Place sheets of newspaper all around, just on the ground is fine, quite thick. This stops the feathers blowing away. You place the wet feathers on the newspaper and they stick. Wet feathers also stick to fingers. Use gloves if you want, but might get a cleaner pluck without gloves.

Place 2 large cauldrons of water by the plucking area. One full of very hot water (what temperature is best? some people say 140 degrees is optimal, dunked for 30 seconds. Others say boiling, and you dunk them for just a second.) and one full of cold water.

We used very hot water and dunked for about 30 seconds. Then straight into the cold water to stop the bird from cooking.

Start plucking! Pull the large wing feathers first, and tail feathers, tho some people say not to bother about the tail featehrs, just cut the end of the tail off when you are dressing the bird. Pull in the direction of growth. You’ll find that some of the down will just rub off. 

Information just to hand says that ducks are the hardest poultry to pluck (I’d have to agree) because their feathers are oily, waterproof. Brian (C’s boss) gave us this tip. Hang the bird upside down. Using a strong hose, spray the bird while pulling the feathers firmly down against the direction of growth. This helps the water penetrate the feathers. Then dunk.

After the pluck comes the dress (butchering the bird) 

A cleaver and a very sharp pointy knife are useful here. Don’t use blunt knives. You’ll end up with a travesty.  

Take off the feet. cut around the knee joint with the point of a knife. Wriggle and bend. It should come away easily. 

Take off the neck, which you can use to make stock from or feed to your dogs with their dinner (very good for them). If the duck has recently eaten you will find its most recent meal in a pouch near the neck. Take this out first with one hand in one move. I think a swift cleaver blow would work best for this.

I then chopped off the lower joint of the wing, which is not meaty and just burns in cooking. Again, a cleaver works for this.

The next part is to eviscerate the duck, which is not as hard as it sounds. turn the bird overso it’s breastbone is facing up. Take your very sharp pointy knife and make a slit fron just below the breastbone to the top of the vent (asshole) just slicing through the skin and the fatty layer and the membrane beneath. Be careful not to pierce anything inside, any organs and especially not the intestines… Cut AROUND the vent and it’s tube. Don’t pierce it. Take your hand and work it up inside the duck, grabbing all the organs and viscera in one hand and pull it all out in one go throug the slit you have made.. This worked for me first go. Just take your time. Feel around inside and take out any remaining organs. The lungs are apparently attacked to the backbone.
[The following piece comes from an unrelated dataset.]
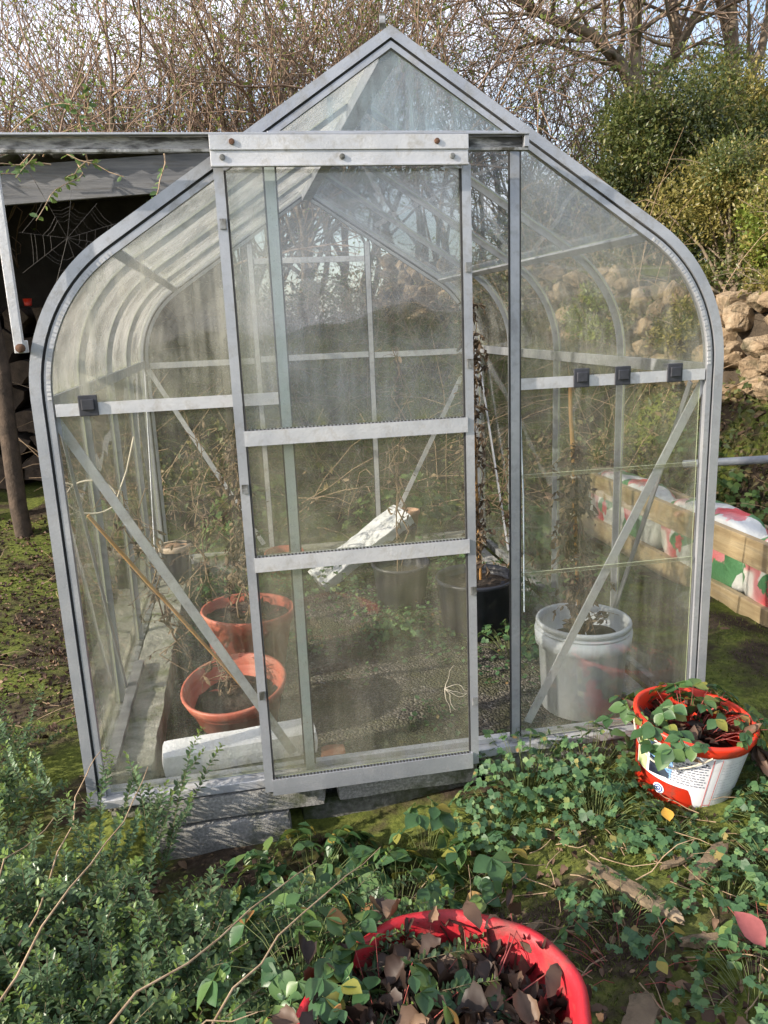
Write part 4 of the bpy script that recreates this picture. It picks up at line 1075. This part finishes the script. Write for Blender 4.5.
# ------------------------------------------------------------------ dead tomato plants, canes, string
def dead_plant(name, base, top, n, spread, label, leafn=120, group='dead tomato plants on canes', ls=(.015, .045), mat=L_CRISP):
    e = empty(name, base, label, 'dead plant', group)
    base, top = V(base), V(top); sm = MB(); P = []; D = []
    for s in range(3):
        k = 10; pts = []
        for i in range(k + 1):
            t = i / k; q = base.lerp(top, t) + V((rng.gauss(0, spread * .25), rng.gauss(0, spread * .25), 0)) * (1 if 0 < i else .4); pts.append(q)
        sm.tube(pts, taper(.0045, .002, k + 1), 4, 0, False)
    for i in range(n):
        t = rng.uniform(.1, 1); q = base.lerp(top, t); a = rng.uniform(0, 6.28)
        pts = arc_pts(q, (math.cos(a), math.sin(a), rng.uniform(-.2, .5)), rng.uniform(.5, 1.4) * spread, 5, 1.4, .3)
        sm.tube(pts, taper(.0018, .0008, 6), 3, 0, False)
        for w in range(max(1, leafn // n)):
            f = rng.uniform(.2, 1) * 5; j = min(4, int(f)); P.append(pts[j].lerp(pts[j + 1], f - j)); D.append((rng.gauss(0, .5), rng.gauss(0, .5), rng.uniform(-1.3, .1)))
    lv = Leaves(); k = len(P); L = nr.uniform(*ls, k); lv.add(P, D, runit(k), L, L * .45, CURL_V, OVAL_F)
    sm.build('stem', DRYST, e); lv.build('foliage', mat, e)
    return e
def cane(p0, p1, r_, label, mat=CANE, name='bamboo_cane', cat='cane'):
    p0, p1 = V(p0), V(p1); n = 9; pts = [p0.lerp(p1, i / n) + V((rng.gauss(0, .0015), rng.gauss(0, .0015), 0)) for i in range(n + 1)]
    m_ = MB(); m_.tube(pts, [r_ * (1.18 if i % 3 == 1 else 1) for i in range(n + 1)], 7, 0)
    return tag(m_.build(name, mat), label, cat, 'bamboo canes')
c1 = cane((.676, .31, .335), (.636, .33, 1.25), .0065, 'orange brown bamboo cane standing in the grey bucket')
cane((.55, 1.08, .33), (.500, 1.06, 1.62), .0065, 'bamboo cane standing in the navy black pot')
cane((-.475, .38, .215), (-.915, .22, .95), .0055, 'bamboo cane leaning from the tilted pot to the left glass')
for z in (.64, .80, .93):
    m_ = MB(); pts = [V((.655 + .014 * math.cos(a), .318 + .014 * math.sin(a), z + .004 * math.sin(3 * a))) for a in np.linspace(0, 6.6, 12)]
    m_.tube(pts, .0035, 5); tag(m_.build('twine_tie', TWINE), 'white twine tie round the cane in the grey bucket', 'tie', 'twine ties on the cane')
dead_plant('dead_tomato_plant', (.69, .30, .345), (.65, .33, 1.05), 110, .10, 'withered brown tomato plant tied up in the grey bucket', 900)
dead_plant('dead_tomato_plant', (.53, 1.06, .33), (.505, 1.06, 1.55), 130, .095, 'tall withered tomato plant hanging in the open doorway', 900)
dead_plant('dead_tomato_plant', (-.50, .90, .33), (-.46, .88, 1.12), 120, .13, 'withered plant standing in the tall terracotta coloured pot', 700)
dead_plant('dead_tomato_plant', (-.56, .48, .22), (-.60, .50, .36), 12, .10, 'short dead stems in the tilted terracotta coloured pot', 24)
dead_plant('dead_tomato_plant', (.28, 1.52, .24), (.30, 1.54, 1.35), 26, .10, 'thin dead stems rising from the smaller black pot', 60)
dead_plant('dead_tomato_plant', (-.72, .75, .20), (-.86, .55, .95), 50, .13, 'tangle of dry stems beside the left kerb', 120)
dead_plant('dead_tomato_plant', (-.70, 1.6, .10), (-.66, 1.7, 1.0), 50, .16, 'dry brown plant at the back left of the greenhouse', 160)
dead_plant('dead_tomato_plant', (.80, 1.3, .10), (.78, 1.3, .95), 36, .16, 'dry brown plant at the back right of the greenhouse', 110)
m_ = MB(); pts = [V((-.91 + .075 * math.cos(a), .28 + .01 * a, .985 + .055 * math.sin(a))) for a in np.linspace(.2, 5.6, 22)] + [V((-.80, .3, 1.06)), V((-.77, .32, 1.16))]
m_.tube(pts, .003, 5); tag(m_.build('plant_tie', TWINE), 'pale looped plant tie hanging inside the left glass', 'tie')
for dx, lb in ((0, 'pale blue string hanging steeply in the doorway beside the dead tomato'), (.035, 'second blue string from a higher point in the doorway')):
    m_ = MB(); m_.tube([(.53 + dx, .62, 1.05 + dx * 4), (.56 + dx, .66, .80), (.60 + dx * .6, .72, .30)], .003, 5); tag(m_.build('string', BLUES), lb, 'string', 'blue strings in the doorway')
# little dry root stuck on the outside of the lower door pane
m_ = MB()
for k in range(6):
    m_.tube(arc_pts((.085, -.062, .40), (rng.gauss(0, 1), -.02, rng.gauss(0, 1)), .085, 6, .3, .35), taper(.0012, .0005, 7), 4, 0, False)
for q in range(len(m_.v)):
    x, y, z = m_.v[q]; m_.v[q] = (x, -.060 - abs(y + .062) * .25 - .002, z)
tag(m_.build('dry_tendril', TWINE), 'pale dry tendril stuck to the lowest door pane', 'tendril')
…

You may have to detach them in a second go.

Run water through the duck to clean out any bits that are left.

That’s it! Your duck is dressed. Cook in any manner you please. I am a novice at duck cooking, which I believe really takes some expertise. I think duck is a hard meat to cook well.
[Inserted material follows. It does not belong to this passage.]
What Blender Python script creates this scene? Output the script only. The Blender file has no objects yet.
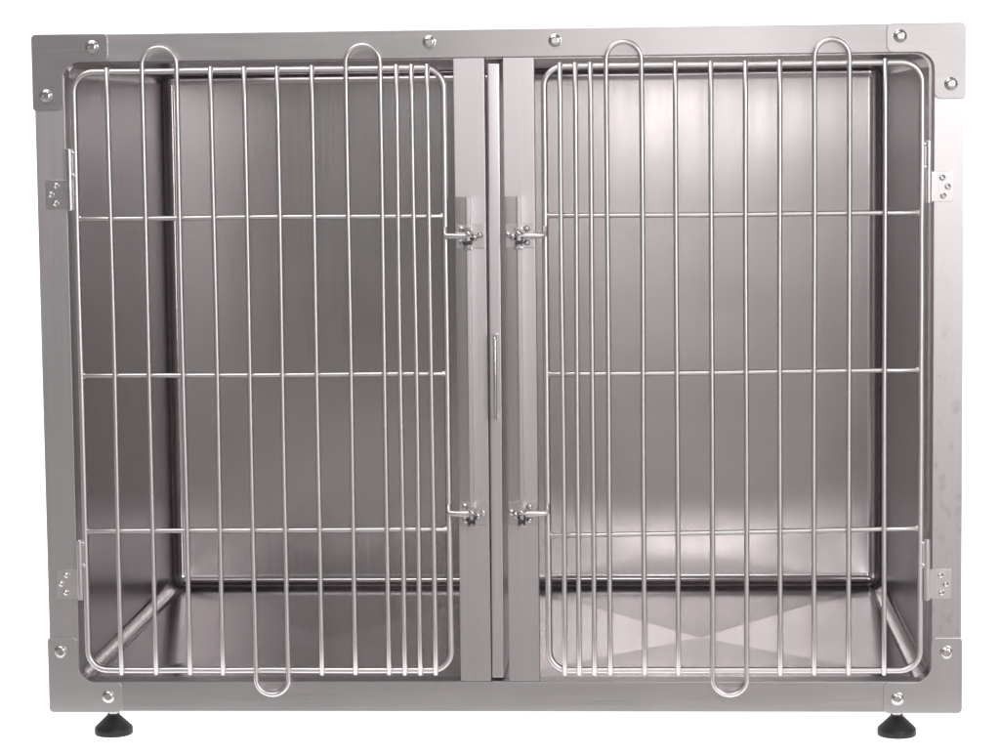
import bpy, bmesh, math, random
from mathutils import Vector, Matrix
random.seed(7)
C = bpy.context.scene
col = C.collection
PI = math.pi

# ------------------------------------------------------------------ camera
cam_d = bpy.data.cameras.new("camera")
cam = bpy.data.objects.new("camera", cam_d); col.objects.link(cam)
cam_d.sensor_width = 36.0
cam_d.lens = 36.0 * 2666.4 / 1000.0
cam_d.clip_start = 0.05; cam_d.clip_end = 100
M = Matrix.Rotation(0.0551, 4, 'Z') @ Matrix.Rotation(1.4750, 4, 'X') @ Matrix.Rotation(-0.0110, 4, 'Z')
cam.matrix_world = Matrix.Translation((0.7922, -3.443, 0.7725)) @ M
C.camera = cam

# ------------------------------------------------------------------ world: dim even studio air
w = bpy.data.worlds.new("World"); C.world = w; w.use_nodes = True
bg = w.node_tree.nodes['Background']
bg.inputs[0].default_value = (1.0, 0.955, 0.952, 1); bg.inputs[1].default_value = 0.20

# ------------------------------------------------------------------ studio lamps, plus an added overhead fill
def area(name, loc, target, sx, sy, power, colr=(1, 0.97, 0.965)):
    d = bpy.data.lights.new(name, 'AREA'); d.shape = 'RECTANGLE'; d.size = sx; d.size_y = sy
    d.energy = power; d.color = colr
    o = bpy.data.objects.new(name, d); col.objects.link(o); o.location = loc
    o.rotation_euler = (Vector(target) - Vector(loc)).to_track_quat('-Z', 'Y').to_euler()
    return o
area('softbox_side', (2.6, -3.0, 1.05), (0.6, 0, 0.6), 0.55, 1.9, 28, (1, .965, .96))
area('softbox_high', (2.0, -3.0, 1.6), (0.6, 0, 0.5), 0.55, 0.55, 7)
area('softbox_near', (2.2, -2.0, 1.4), (1.0, 0, 0.7), 0.5, 0.5, 10)
area('fill_top', (-0.1, -1.3, 2.6), (0.3, -0.3, 0), 2.2, 1.0, 34)  # unseen fill, added to brighten the floor front and top rail
area('flash_panel', (.93, -3.6, .98), (.93, 0, .98), 0.42, 0.42, 6.2)
area('flash_panel_low', (1.0, -3.6, .38), (1.0, 0, .38), 0.5, 0.7, 1.9)

C.view_settings.view_transform = 'Standard'; C.view_settings.look = 'None'
C.view_settings.exposure = 0; C.view_settings.gamma = 1
C.cycles.max_bounces = 10; C.cycles.glossy_bounces = 8; C.cycles.diffuse_bounces = 4
C.cycles.use_denoising = True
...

We killed and dressed 2 ducks yesterday. Cooked one. It was a biggish job. We are novices, however, and I’m sure it could have been done more efficiently. But I’m pleased to have taken it on.

Thanks Deb! 

OK, I really wanted to make that post, cos it’s the truth of how we live. I have mostly vegetarian friends, so it’s a bit exposing to write about killing animals, but I believe in the dignity of animals lives and in producing food on a small scale and in self sufficiency. I don’t think it’s ok to buy your meat vacuum sealed from a supermarket, so that it has nothing to do with you, so that it’s disconnected from any cycle of production that is ethical.

I’m off. Things to do. See you here again soon. The sun is out. It’s pleasant in the backyard.